Many in the West argue that Hamas is an obstacle to peace agreements that, of course, are just waiting around the corner. Therefore, what needs to be done now, according to this distorted logic, is “to eliminate Hamas for the sake of peace.” After successfully completing the genocide on Gaza’s residents, they promise, of course, to “speak forcefully” with Bibi and Ben-Gvir, and everything will fall into place peacefully.

In the real world, we are trapped in Israel’s Catch-22. When resistance to occupation does not manifest itself violently, it is ignored because “who cares about these Palestinians anyway?” But when resistance erupts again violently, it must be crushed at any cost because “we are against violence and you cannot make peace with terrorists.”

While it may seem we are in our darkest days, and in many ways we are, we can also see that this is the last American war.

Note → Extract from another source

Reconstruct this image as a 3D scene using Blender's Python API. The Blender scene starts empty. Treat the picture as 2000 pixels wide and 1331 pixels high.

The current war, more than any other war I remember, has united all the peoples of the region, the entire Third World, and all people of conscience in the imperialist countries in a call for an immediate cessation of hostilities and support for the Palestinian people and their aspirations for justice and freedom.

Meanwhile, a united front of imperialist countries is supporting a continuing genocide against Gaza’s residents by refusing to pressure Israel while defending it from international law. By doing so, they expose the “values” and “rules-based international order” they claim to protect in the clearest possible way.

As America’s hypocrisy becomes clearer with each atrocity broadcast live worldwide, they push on continuing the war “until victory.” And as they lose humanity’s sympathy in this conflict, it becomes all the more important for them to burn into our consciousness Western weapons’ destructive power and the unbearable price of fighting for freedom.

But battleships can no longer dictate the world order.